What you have to do: Quote, word for word, every line starting at the line that contains "The Blender Python" and ending with the last line of the records; include both of these lines and no others.

Items:
* Begin *
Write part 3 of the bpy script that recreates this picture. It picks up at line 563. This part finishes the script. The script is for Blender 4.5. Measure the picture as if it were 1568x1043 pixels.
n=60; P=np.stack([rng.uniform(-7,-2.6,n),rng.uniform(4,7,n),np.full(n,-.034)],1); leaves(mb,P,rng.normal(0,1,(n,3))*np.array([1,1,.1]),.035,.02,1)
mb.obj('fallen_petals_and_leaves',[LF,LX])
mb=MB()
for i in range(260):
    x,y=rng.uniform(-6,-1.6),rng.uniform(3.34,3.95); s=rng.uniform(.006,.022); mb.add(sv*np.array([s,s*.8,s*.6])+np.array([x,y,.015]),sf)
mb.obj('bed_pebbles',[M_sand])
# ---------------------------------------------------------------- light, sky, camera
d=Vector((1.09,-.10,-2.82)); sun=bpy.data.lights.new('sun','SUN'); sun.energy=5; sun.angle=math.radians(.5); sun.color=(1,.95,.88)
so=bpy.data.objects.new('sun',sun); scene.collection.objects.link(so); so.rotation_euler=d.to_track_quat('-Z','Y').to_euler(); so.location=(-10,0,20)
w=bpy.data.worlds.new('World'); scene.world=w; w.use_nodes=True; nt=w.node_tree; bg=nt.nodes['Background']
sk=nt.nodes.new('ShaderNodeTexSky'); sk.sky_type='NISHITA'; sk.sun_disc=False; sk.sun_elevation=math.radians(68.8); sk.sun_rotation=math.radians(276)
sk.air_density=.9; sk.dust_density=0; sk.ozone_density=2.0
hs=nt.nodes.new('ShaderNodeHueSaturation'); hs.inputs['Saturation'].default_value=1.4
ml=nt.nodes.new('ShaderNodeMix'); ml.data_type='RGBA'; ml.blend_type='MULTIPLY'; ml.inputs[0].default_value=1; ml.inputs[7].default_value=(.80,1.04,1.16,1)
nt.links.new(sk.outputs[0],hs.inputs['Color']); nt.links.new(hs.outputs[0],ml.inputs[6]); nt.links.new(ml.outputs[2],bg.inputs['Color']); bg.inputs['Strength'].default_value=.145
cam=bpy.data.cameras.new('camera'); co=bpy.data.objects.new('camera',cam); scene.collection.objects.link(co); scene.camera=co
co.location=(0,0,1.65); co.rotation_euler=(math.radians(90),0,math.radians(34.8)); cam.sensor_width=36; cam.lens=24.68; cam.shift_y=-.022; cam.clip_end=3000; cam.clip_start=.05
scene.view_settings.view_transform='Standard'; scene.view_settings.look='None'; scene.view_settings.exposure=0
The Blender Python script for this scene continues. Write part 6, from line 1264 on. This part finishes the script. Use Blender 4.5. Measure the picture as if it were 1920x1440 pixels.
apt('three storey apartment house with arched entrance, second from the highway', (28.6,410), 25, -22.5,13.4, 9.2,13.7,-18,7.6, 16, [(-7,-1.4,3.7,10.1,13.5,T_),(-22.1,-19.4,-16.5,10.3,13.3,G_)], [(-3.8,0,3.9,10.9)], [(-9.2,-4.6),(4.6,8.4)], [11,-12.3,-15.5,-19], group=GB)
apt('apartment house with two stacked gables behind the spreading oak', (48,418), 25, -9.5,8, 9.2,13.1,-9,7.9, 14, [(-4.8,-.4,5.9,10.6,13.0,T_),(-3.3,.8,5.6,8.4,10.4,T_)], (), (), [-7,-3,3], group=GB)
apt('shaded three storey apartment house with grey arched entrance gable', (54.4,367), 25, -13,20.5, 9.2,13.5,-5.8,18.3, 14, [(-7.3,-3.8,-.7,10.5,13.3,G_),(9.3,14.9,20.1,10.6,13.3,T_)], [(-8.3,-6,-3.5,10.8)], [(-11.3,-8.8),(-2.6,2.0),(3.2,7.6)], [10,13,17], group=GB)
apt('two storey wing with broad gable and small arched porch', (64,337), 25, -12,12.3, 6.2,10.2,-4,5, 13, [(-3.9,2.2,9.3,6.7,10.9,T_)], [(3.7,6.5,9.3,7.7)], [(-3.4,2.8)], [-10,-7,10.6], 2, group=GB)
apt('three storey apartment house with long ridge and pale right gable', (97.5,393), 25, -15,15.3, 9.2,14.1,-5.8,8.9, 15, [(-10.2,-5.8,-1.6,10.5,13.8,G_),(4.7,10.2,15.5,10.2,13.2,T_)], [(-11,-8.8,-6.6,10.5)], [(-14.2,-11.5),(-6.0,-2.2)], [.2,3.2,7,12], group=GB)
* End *
Completed task:
The Blender Python script for this scene continues. Write part 6, from line 1264 on. This part finishes the script. Use Blender 4.5. Measure the picture as if it were 1920x1440 pixels.
apt('three storey apartment house with arched entrance, second from the highway', (28.6,410), 25, -22.5,13.4, 9.2,13.7,-18,7.6, 16, [(-7,-1.4,3.7,10.1,13.5,T_),(-22.1,-19.4,-16.5,10.3,13.3,G_)], [(-3.8,0,3.9,10.9)], [(-9.2,-4.6),(4.6,8.4)], [11,-12.3,-15.5,-19], group=GB)
apt('apartment house with two stacked gables behind the spreading oak', (48,418), 25, -9.5,8, 9.2,13.1,-9,7.9, 14, [(-4.8,-.4,5.9,10.6,13.0,T_),(-3.3,.8,5.6,8.4,10.4,T_)], (), (), [-7,-3,3], group=GB)
apt('shaded three storey apartment house with grey arched entrance gable', (54.4,367), 25, -13,20.5, 9.2,13.5,-5.8,18.3, 14, [(-7.3,-3.8,-.7,10.5,13.3,G_),(9.3,14.9,20.1,10.6,13.3,T_)], [(-8.3,-6,-3.5,10.8)], [(-11.3,-8.8),(-2.6,2.0),(3.2,7.6)], [10,13,17], group=GB)
apt('two storey wing with broad gable and small arched porch', (64,337), 25, -12,12.3, 6.2,10.2,-4,5, 13, [(-3.9,2.2,9.3,6.7,10.9,T_)], [(3.7,6.5,9.3,7.7)], [(-3.4,2.8)], [-10,-7,10.6], 2, group=GB)
apt('three storey apartment house with long ridge and pale right gable', (97.5,393), 25, -15,15.3, 9.2,14.1,-5.8,8.9, 15, [(-10.2,-5.8,-1.6,10.5,13.8,G_),(4.7,10.2,15.5,10.2,13.2,T_)], [(-11,-8.8,-6.6,10.5)], [(-14.2,-11.5),(-6.0,-2.2)], [.2,3.2,7,12], group=GB)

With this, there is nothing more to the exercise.